BEGIN Data for this task
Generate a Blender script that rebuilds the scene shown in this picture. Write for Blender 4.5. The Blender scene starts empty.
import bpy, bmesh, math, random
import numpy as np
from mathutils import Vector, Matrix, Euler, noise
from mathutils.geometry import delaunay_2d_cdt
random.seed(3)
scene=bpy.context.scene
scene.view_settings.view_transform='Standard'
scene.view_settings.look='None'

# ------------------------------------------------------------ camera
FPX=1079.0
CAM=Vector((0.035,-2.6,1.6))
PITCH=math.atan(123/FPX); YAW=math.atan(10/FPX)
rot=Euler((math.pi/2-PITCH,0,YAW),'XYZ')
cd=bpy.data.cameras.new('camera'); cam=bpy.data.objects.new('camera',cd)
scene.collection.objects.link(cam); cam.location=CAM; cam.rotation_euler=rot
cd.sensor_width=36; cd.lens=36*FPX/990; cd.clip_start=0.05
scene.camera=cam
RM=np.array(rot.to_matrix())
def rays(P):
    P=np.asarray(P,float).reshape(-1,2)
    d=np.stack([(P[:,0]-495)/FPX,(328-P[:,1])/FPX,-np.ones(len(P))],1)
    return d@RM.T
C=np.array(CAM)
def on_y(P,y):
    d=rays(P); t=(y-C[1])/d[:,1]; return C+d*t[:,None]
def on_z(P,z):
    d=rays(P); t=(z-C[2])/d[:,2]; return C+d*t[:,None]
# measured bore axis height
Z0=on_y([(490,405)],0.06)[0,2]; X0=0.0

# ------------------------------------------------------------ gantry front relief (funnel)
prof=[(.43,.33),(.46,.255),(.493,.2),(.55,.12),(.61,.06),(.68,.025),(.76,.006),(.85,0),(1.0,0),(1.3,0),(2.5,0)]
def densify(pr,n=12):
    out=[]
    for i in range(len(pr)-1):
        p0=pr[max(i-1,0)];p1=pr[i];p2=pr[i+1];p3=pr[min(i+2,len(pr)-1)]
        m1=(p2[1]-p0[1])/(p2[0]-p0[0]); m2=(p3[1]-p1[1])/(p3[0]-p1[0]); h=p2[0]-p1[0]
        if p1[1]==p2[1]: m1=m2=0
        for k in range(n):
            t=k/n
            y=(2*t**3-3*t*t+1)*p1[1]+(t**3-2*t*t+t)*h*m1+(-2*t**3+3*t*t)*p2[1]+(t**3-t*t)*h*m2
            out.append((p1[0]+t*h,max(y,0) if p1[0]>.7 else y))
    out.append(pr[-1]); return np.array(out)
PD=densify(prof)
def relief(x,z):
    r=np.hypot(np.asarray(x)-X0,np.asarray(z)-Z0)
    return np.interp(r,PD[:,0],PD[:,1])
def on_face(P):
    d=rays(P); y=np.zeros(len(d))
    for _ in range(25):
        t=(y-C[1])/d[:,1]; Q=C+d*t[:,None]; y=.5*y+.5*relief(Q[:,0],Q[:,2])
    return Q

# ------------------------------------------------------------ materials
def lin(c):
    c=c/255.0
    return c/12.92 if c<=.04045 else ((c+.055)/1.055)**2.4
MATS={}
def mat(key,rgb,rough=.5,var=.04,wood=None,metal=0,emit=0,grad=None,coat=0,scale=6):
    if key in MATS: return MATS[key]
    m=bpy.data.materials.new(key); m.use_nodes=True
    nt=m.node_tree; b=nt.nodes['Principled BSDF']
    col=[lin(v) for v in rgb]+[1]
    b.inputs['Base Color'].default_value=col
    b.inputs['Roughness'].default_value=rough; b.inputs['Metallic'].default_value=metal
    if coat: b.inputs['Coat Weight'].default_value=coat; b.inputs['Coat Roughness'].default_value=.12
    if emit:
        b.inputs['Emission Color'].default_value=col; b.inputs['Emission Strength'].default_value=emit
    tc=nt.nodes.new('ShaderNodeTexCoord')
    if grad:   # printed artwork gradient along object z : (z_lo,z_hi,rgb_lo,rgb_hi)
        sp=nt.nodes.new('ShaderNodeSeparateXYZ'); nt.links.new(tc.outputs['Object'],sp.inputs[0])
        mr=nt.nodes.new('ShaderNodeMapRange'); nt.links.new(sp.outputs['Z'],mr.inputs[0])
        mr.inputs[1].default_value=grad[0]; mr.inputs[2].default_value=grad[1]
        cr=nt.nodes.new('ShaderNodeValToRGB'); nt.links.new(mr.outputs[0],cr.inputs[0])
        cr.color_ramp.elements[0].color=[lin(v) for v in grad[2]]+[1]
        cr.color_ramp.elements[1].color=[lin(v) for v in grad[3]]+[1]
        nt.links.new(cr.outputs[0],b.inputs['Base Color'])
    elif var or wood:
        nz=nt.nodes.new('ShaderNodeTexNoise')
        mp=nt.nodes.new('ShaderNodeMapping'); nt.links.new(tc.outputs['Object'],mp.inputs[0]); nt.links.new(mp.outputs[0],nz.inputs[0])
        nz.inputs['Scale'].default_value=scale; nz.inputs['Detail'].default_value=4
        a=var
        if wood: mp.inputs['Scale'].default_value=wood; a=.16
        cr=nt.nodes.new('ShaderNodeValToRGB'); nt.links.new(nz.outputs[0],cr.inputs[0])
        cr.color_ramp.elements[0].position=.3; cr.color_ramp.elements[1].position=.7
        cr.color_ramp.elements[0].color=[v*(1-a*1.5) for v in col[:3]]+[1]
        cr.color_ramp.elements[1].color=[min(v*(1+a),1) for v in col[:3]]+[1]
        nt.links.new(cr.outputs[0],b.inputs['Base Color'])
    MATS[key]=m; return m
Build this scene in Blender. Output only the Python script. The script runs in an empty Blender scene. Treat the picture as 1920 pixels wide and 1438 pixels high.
END Data for this task
Problem to solve - Reproduce the records in full, exactly as written.

Result of the task -
Generate a Blender script that rebuilds the scene shown in this picture. Write for Blender 4.5. The Blender scene starts empty.
import bpy, bmesh, math, random
import numpy as np
from mathutils import Vector, Matrix, Euler, noise
from mathutils.geometry import delaunay_2d_cdt
random.seed(3)
scene=bpy.context.scene
scene.view_settings.view_transform='Standard'
scene.view_settings.look='None'

# ------------------------------------------------------------ camera
FPX=1079.0
CAM=Vector((0.035,-2.6,1.6))
PITCH=math.atan(123/FPX); YAW=math.atan(10/FPX)
rot=Euler((math.pi/2-PITCH,0,YAW),'XYZ')
cd=bpy.data.cameras.new('camera'); cam=bpy.data.objects.new('camera',cd)
scene.collection.objects.link(cam); cam.location=CAM; cam.rotation_euler=rot
cd.sensor_width=36; cd.lens=36*FPX/990; cd.clip_start=0.05
scene.camera=cam
RM=np.array(rot.to_matrix())
def rays(P):
    P=np.asarray(P,float).reshape(-1,2)
    d=np.stack([(P[:,0]-495)/FPX,(328-P[:,1])/FPX,-np.ones(len(P))],1)
    return d@RM.T
C=np.array(CAM)
def on_y(P,y):
    d=rays(P); t=(y-C[1])/d[:,1]; return C+d*t[:,None]
def on_z(P,z):
    d=rays(P); t=(z-C[2])/d[:,2]; return C+d*t[:,None]
# measured bore axis height
Z0=on_y([(490,405)],0.06)[0,2]; X0=0.0

# ------------------------------------------------------------ gantry front relief (funnel)
prof=[(.43,.33),(.46,.255),(.493,.2),(.55,.12),(.61,.06),(.68,.025),(.76,.006),(.85,0),(1.0,0),(1.3,0),(2.5,0)]
def densify(pr,n=12):
    out=[]
    for i in range(len(pr)-1):
        p0=pr[max(i-1,0)];p1=pr[i];p2=pr[i+1];p3=pr[min(i+2,len(pr)-1)]
        m1=(p2[1]-p0[1])/(p2[0]-p0[0]); m2=(p3[1]-p1[1])/(p3[0]-p1[0]); h=p2[0]-p1[0]
        if p1[1]==p2[1]: m1=m2=0
        for k in range(n):
            t=k/n
            y=(2*t**3-3*t*t+1)*p1[1]+(t**3-2*t*t+t)*h*m1+(-2*t**3+3*t*t)*p2[1]+(t**3-t*t)*h*m2
            out.append((p1[0]+t*h,max(y,0) if p1[0]>.7 else y))
    out.append(pr[-1]); return np.array(out)
PD=densify(prof)
def relief(x,z):
    r=np.hypot(np.asarray(x)-X0,np.asarray(z)-Z0)
    return np.interp(r,PD[:,0],PD[:,1])
def on_face(P):
    d=rays(P); y=np.zeros(len(d))
    for _ in range(25):
        t=(y-C[1])/d[:,1]; Q=C+d*t[:,None]; y=.5*y+.5*relief(Q[:,0],Q[:,2])
    return Q

# ------------------------------------------------------------ materials
def lin(c):
    c=c/255.0
    return c/12.92 if c<=.04045 else ((c+.055)/1.055)**2.4
MATS={}
def mat(key,rgb,rough=.5,var=.04,wood=None,metal=0,emit=0,grad=None,coat=0,scale=6):
    if key in MATS: return MATS[key]
    m=bpy.data.materials.new(key); m.use_nodes=True
    nt=m.node_tree; b=nt.nodes['Principled BSDF']
    col=[lin(v) for v in rgb]+[1]
    b.inputs['Base Color'].default_value=col
    b.inputs['Roughness'].default_value=rough; b.inputs['Metallic'].default_value=metal
    if coat: b.inputs['Coat Weight'].default_value=coat; b.inputs['Coat Roughness'].default_value=.12
    if emit:
        b.inputs['Emission Color'].default_value=col; b.inputs['Emission Strength'].default_value=emit
    tc=nt.nodes.new('ShaderNodeTexCoord')
    if grad:   # printed artwork gradient along object z : (z_lo,z_hi,rgb_lo,rgb_hi)
        sp=nt.nodes.new('ShaderNodeSeparateXYZ'); nt.links.new(tc.outputs['Object'],sp.inputs[0])
        mr=nt.nodes.new('ShaderNodeMapRange'); nt.links.new(sp.outputs['Z'],mr.inputs[0])
        mr.inputs[1].default_value=grad[0]; mr.inputs[2].default_value=grad[1]
        cr=nt.nodes.new('ShaderNodeValToRGB'); nt.links.new(mr.outputs[0],cr.inputs[0])
        cr.color_ramp.elements[0].color=[lin(v) for v in grad[2]]+[1]
        cr.color_ramp.elements[1].color=[lin(v) for v in grad[3]]+[1]
        nt.links.new(cr.outputs[0],b.inputs['Base Color'])
    elif var or wood:
        nz=nt.nodes.new('ShaderNodeTexNoise')
        mp=nt.nodes.new('ShaderNodeMapping'); nt.links.new(tc.outputs['Object'],mp.inputs[0]); nt.links.new(mp.outputs[0],nz.inputs[0])
        nz.inputs['Scale'].default_value=scale; nz.inputs['Detail'].default_value=4
        a=var
        if wood: mp.inputs['Scale'].default_value=wood; a=.16
        cr=nt.nodes.new('ShaderNodeValToRGB'); nt.links.new(nz.outputs[0],cr.inputs[0])
        cr.color_ramp.elements[0].position=.3; cr.color_ramp.elements[1].position=.7
        cr.color_ramp.elements[0].color=[v*(1-a*1.5) for v in col[:3]]+[1]
        cr.color_ramp.elements[1].color=[min(v*(1+a),1) for v in col[:3]]+[1]
        nt.links.new(cr.outputs[0],b.inputs['Base Color'])
    MATS[key]=m; return m
Build this scene in Blender. Output only the Python script. The script runs in an empty Blender scene. Treat the picture as 1920 pixels wide and 1438 pixels high.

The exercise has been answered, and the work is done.